▶ MATERIAL FOR THIS EXERCISE:
[start]

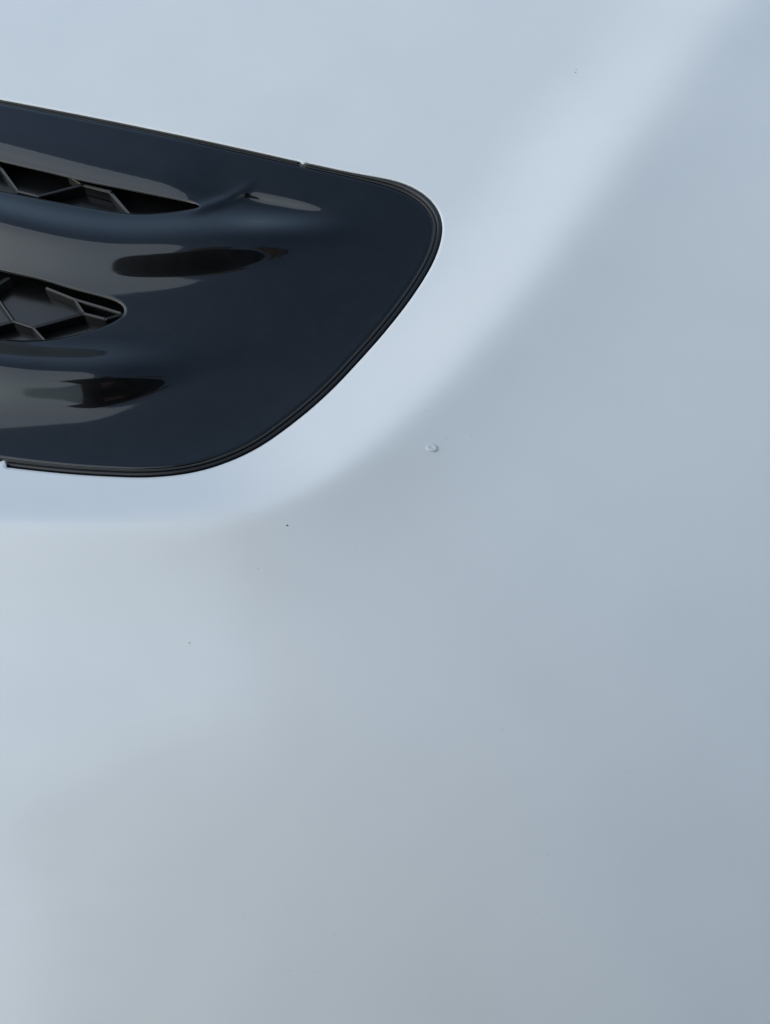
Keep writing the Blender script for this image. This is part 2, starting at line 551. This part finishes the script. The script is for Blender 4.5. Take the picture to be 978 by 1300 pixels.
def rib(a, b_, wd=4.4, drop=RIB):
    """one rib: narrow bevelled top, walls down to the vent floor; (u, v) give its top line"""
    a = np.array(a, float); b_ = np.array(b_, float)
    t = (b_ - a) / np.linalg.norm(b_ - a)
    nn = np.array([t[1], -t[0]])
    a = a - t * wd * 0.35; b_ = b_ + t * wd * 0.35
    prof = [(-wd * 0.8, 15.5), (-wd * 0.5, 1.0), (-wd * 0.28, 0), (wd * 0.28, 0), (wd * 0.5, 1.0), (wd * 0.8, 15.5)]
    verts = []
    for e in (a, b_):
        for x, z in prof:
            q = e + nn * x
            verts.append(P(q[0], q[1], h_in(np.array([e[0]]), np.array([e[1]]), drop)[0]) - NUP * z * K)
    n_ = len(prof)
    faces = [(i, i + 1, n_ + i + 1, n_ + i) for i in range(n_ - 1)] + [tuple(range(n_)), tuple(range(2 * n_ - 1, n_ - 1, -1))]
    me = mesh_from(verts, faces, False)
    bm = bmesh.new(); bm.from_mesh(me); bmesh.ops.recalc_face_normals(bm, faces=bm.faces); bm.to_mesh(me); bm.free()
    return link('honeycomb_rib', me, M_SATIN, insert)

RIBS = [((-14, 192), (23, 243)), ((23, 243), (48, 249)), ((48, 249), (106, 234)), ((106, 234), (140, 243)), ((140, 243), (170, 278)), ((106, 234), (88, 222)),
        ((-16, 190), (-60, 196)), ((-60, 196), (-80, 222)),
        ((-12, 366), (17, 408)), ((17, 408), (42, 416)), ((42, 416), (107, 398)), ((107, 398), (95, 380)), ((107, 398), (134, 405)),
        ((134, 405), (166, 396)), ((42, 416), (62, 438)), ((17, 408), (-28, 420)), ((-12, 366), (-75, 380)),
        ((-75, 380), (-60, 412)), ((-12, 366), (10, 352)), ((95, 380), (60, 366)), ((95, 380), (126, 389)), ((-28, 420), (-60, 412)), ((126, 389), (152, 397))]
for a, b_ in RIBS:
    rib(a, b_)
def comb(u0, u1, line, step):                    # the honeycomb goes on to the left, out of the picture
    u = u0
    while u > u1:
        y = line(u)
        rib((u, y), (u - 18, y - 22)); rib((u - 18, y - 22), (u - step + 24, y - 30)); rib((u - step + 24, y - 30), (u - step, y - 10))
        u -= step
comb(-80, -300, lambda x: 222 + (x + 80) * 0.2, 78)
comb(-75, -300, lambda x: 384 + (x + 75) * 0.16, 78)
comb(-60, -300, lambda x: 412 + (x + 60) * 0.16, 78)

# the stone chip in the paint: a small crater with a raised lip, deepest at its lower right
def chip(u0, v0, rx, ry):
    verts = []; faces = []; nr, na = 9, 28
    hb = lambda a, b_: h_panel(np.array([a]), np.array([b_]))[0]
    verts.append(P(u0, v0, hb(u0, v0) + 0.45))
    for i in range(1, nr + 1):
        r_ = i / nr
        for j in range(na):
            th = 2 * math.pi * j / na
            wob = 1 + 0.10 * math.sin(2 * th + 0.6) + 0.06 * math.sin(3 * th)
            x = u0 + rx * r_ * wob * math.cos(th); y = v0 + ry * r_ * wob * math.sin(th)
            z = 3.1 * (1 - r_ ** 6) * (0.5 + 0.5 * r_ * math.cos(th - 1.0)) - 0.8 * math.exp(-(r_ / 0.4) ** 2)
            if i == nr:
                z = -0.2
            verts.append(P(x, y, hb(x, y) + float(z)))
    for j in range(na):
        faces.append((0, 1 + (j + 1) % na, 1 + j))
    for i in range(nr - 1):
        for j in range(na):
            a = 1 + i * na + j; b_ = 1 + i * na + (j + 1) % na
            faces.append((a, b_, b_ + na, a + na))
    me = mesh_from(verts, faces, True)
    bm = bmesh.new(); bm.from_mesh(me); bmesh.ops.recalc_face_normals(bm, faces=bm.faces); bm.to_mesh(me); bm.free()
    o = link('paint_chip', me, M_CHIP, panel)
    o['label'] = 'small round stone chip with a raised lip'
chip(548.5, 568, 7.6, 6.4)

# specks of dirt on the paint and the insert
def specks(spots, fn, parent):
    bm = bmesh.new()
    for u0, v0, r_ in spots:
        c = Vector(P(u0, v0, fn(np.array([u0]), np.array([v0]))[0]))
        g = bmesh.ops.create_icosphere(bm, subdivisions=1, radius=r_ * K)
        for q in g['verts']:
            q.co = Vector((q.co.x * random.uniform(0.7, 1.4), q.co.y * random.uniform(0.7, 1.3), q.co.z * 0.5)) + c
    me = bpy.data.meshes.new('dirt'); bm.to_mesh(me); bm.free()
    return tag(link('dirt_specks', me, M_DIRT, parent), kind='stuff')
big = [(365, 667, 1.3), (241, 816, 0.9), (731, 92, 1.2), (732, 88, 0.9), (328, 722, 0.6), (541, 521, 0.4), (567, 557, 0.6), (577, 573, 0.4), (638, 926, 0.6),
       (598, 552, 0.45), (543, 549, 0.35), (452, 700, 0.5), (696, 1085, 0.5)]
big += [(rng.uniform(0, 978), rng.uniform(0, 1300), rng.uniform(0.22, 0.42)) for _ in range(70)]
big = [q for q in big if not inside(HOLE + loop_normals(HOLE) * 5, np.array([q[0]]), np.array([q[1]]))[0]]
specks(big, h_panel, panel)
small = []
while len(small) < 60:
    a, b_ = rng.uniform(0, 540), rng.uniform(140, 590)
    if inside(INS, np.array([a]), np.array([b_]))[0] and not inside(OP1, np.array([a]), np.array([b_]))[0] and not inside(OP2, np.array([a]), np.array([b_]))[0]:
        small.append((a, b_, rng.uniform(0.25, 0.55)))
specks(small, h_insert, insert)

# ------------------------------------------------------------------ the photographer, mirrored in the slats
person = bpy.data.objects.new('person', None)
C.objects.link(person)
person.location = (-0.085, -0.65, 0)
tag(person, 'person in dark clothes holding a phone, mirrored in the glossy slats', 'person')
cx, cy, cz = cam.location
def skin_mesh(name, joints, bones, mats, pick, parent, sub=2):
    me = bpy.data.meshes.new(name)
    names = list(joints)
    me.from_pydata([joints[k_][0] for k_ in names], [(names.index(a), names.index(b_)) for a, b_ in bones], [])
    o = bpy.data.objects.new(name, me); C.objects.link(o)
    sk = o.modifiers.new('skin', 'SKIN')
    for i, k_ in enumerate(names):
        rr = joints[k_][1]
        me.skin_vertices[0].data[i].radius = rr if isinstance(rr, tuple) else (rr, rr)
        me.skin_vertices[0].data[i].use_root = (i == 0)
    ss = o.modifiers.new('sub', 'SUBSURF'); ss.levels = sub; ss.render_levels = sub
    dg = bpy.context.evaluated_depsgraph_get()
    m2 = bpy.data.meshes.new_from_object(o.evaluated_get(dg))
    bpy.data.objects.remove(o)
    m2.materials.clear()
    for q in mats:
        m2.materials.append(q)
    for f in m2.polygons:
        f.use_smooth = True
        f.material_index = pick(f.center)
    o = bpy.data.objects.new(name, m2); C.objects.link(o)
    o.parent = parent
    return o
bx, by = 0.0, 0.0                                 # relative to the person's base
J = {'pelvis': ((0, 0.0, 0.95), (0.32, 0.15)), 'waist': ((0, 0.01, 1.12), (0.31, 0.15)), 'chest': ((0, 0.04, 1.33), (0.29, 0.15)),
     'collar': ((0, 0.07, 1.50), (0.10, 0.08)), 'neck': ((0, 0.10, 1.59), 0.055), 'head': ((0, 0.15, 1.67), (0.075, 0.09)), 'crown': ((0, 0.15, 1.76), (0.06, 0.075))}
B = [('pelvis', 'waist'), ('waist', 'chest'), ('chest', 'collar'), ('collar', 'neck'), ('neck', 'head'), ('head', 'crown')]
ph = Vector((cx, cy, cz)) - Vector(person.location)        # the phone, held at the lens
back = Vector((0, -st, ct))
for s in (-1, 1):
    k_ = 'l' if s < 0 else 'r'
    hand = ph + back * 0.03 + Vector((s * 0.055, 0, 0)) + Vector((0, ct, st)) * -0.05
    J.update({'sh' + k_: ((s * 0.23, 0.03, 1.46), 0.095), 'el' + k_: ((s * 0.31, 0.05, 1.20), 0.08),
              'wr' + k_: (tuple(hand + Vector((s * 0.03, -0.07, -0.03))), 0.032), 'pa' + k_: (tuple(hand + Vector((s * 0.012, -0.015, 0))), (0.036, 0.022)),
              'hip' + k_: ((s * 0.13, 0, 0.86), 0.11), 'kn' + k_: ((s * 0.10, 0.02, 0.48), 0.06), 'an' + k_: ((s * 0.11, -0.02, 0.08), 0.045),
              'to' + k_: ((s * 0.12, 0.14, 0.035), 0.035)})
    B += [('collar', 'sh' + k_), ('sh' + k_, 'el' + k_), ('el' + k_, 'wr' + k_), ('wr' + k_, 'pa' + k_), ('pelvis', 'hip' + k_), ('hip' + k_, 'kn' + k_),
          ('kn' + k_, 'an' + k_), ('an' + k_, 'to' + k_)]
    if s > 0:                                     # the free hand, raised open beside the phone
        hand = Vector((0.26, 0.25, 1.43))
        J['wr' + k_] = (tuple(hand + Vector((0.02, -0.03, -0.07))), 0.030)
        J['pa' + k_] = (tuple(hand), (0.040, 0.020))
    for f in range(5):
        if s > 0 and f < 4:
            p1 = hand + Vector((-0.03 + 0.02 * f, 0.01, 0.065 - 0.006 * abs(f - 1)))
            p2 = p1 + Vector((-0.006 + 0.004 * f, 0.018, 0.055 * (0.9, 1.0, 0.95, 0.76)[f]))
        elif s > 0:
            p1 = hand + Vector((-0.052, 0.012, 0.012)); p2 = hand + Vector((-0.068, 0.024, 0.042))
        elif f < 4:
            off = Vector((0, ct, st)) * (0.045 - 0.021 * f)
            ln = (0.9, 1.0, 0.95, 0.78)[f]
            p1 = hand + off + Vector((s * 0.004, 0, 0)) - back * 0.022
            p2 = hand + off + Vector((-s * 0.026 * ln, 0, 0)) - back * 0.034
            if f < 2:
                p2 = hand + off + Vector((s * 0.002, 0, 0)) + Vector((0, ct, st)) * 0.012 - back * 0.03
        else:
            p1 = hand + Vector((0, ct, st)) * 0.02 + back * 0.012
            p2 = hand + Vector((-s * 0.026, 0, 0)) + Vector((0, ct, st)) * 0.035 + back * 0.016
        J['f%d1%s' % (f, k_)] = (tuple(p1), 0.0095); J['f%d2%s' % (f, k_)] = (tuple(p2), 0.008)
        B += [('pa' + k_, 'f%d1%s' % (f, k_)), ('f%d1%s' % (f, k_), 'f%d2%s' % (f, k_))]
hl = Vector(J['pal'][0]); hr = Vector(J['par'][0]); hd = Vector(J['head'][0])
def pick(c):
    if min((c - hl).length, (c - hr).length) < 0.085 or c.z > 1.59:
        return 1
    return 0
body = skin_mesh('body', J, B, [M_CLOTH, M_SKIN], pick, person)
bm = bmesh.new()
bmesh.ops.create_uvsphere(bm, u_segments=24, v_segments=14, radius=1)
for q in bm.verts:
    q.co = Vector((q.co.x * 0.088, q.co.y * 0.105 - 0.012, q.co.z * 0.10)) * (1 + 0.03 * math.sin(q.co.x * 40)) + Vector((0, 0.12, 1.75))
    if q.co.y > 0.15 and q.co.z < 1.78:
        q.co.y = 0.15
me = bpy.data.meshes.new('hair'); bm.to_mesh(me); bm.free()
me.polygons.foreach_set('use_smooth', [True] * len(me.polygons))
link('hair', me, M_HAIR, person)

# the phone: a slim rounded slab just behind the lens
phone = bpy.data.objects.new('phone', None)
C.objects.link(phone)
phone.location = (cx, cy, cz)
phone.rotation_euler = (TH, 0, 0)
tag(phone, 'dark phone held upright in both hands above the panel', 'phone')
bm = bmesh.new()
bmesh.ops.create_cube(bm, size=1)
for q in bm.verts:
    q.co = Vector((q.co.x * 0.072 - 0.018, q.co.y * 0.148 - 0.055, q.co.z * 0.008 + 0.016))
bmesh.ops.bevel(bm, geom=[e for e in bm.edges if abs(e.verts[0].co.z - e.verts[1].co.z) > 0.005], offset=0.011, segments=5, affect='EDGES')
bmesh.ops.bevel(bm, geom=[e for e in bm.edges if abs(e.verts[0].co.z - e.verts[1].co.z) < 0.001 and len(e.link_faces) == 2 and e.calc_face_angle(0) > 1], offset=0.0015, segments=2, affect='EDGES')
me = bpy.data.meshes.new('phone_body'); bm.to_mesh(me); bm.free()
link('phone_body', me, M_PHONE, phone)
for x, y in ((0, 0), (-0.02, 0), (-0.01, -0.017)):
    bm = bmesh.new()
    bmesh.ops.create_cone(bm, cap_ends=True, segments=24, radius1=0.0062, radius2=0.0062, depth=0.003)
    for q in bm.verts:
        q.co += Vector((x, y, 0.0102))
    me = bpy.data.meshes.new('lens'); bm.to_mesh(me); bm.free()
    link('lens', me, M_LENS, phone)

[end]
[start]

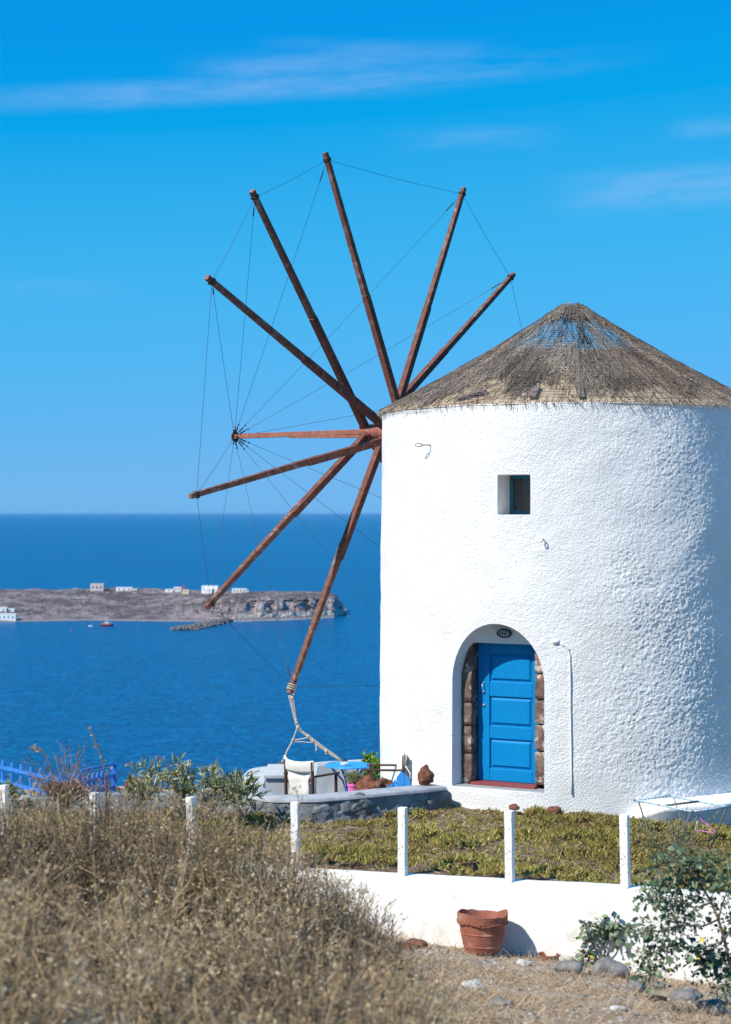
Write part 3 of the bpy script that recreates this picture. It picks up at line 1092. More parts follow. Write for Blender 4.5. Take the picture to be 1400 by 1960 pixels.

[end]
[start]

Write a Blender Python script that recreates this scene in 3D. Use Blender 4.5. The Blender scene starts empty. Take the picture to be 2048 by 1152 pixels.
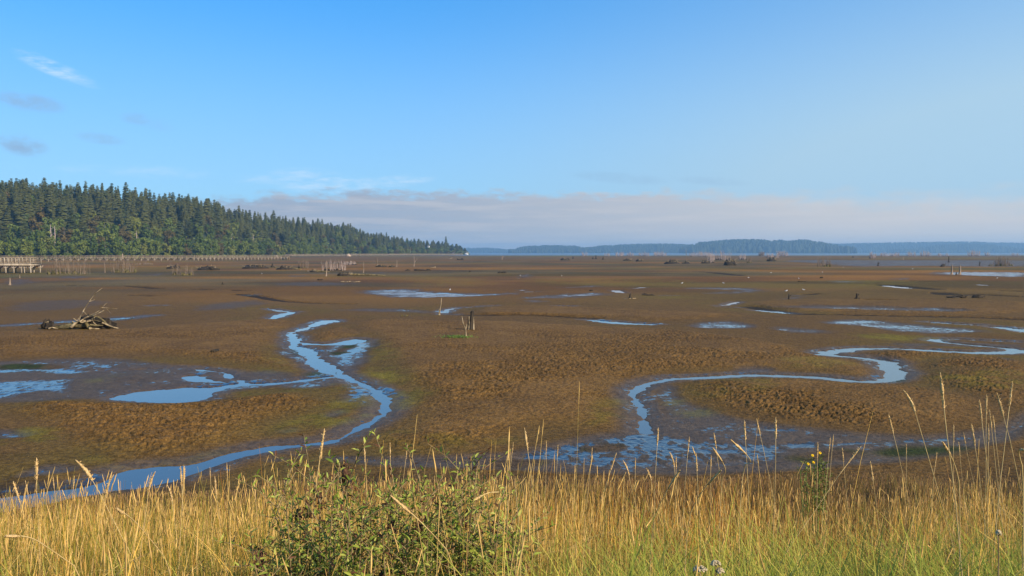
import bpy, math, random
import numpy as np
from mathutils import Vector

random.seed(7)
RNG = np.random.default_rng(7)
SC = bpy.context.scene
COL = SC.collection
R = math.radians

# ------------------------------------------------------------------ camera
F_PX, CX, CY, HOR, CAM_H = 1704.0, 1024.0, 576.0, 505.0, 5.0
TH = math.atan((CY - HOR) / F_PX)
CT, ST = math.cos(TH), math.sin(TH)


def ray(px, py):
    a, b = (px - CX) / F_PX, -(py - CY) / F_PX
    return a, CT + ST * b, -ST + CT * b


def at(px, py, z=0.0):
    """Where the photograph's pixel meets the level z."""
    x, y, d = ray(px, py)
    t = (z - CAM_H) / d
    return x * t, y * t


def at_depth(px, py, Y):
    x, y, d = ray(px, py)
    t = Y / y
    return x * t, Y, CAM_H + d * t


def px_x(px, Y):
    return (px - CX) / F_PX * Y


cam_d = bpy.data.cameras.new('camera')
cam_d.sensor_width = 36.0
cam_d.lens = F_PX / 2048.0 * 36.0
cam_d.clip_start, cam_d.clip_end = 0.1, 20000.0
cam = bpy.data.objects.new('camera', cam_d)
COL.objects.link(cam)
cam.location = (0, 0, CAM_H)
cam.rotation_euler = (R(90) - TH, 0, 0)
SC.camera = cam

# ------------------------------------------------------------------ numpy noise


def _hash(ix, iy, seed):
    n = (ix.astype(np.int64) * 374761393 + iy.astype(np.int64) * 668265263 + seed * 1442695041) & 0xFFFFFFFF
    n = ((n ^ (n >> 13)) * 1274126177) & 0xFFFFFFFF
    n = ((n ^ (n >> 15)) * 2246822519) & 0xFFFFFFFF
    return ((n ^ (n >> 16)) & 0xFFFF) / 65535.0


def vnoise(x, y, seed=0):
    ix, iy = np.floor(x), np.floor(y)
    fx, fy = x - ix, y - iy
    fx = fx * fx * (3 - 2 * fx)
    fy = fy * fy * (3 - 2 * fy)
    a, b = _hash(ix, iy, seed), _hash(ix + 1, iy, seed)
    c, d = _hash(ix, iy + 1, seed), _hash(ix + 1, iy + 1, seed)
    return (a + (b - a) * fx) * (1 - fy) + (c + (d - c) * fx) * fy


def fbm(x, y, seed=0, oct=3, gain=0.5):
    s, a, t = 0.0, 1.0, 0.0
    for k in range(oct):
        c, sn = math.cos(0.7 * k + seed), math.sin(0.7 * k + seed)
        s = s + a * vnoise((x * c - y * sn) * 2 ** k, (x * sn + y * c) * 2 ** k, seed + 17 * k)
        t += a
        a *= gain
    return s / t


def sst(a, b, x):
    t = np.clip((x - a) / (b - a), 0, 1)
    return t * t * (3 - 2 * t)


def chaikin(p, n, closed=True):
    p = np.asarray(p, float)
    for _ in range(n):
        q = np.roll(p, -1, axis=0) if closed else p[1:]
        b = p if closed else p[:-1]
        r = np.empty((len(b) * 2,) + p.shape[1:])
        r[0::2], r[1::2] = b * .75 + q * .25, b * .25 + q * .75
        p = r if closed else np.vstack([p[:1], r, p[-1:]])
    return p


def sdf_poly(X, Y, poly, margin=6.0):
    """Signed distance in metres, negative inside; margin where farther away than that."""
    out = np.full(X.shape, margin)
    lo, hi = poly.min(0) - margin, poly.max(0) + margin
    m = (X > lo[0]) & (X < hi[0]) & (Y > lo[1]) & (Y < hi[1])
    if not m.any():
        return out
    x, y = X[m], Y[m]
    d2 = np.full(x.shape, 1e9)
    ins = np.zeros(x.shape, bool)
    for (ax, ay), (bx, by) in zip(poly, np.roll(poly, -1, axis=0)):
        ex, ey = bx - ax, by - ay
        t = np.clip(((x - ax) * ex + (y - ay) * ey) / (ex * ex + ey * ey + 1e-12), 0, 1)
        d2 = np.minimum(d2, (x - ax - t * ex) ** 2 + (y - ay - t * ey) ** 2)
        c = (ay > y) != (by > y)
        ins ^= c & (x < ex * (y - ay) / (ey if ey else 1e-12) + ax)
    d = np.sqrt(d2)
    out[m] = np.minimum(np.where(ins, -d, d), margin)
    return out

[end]

▶ TASK PROMPT:
Reproduce verbatim only the segment of the listing bounded by the line containing "Keep writing the" and the line containing "return link('honeycomb_rib', me, M_SATIN, insert)", with both boundary lines included.

▶ SOLUTION BELOW:
Keep writing the Blender script for this image. This is part 2, starting at line 551. This part finishes the script. The script is for Blender 4.5. Take the picture to be 978 by 1300 pixels.
def rib(a, b_, wd=4.4, drop=RIB):
    """one rib: narrow bevelled top, walls down to the vent floor; (u, v) give its top line"""
    a = np.array(a, float); b_ = np.array(b_, float)
    t = (b_ - a) / np.linalg.norm(b_ - a)
    nn = np.array([t[1], -t[0]])
    a = a - t * wd * 0.35; b_ = b_ + t * wd * 0.35
    prof = [(-wd * 0.8, 15.5), (-wd * 0.5, 1.0), (-wd * 0.28, 0), (wd * 0.28, 0), (wd * 0.5, 1.0), (wd * 0.8, 15.5)]
    verts = []
    for e in (a, b_):
        for x, z in prof:
            q = e + nn * x
            verts.append(P(q[0], q[1], h_in(np.array([e[0]]), np.array([e[1]]), drop)[0]) - NUP * z * K)
    n_ = len(prof)
    faces = [(i, i + 1, n_ + i + 1, n_ + i) for i in range(n_ - 1)] + [tuple(range(n_)), tuple(range(2 * n_ - 1, n_ - 1, -1))]
    me = mesh_from(verts, faces, False)
    bm = bmesh.new(); bm.from_mesh(me); bmesh.ops.recalc_face_normals(bm, faces=bm.faces); bm.to_mesh(me); bm.free()
    return link('honeycomb_rib', me, M_SATIN, insert)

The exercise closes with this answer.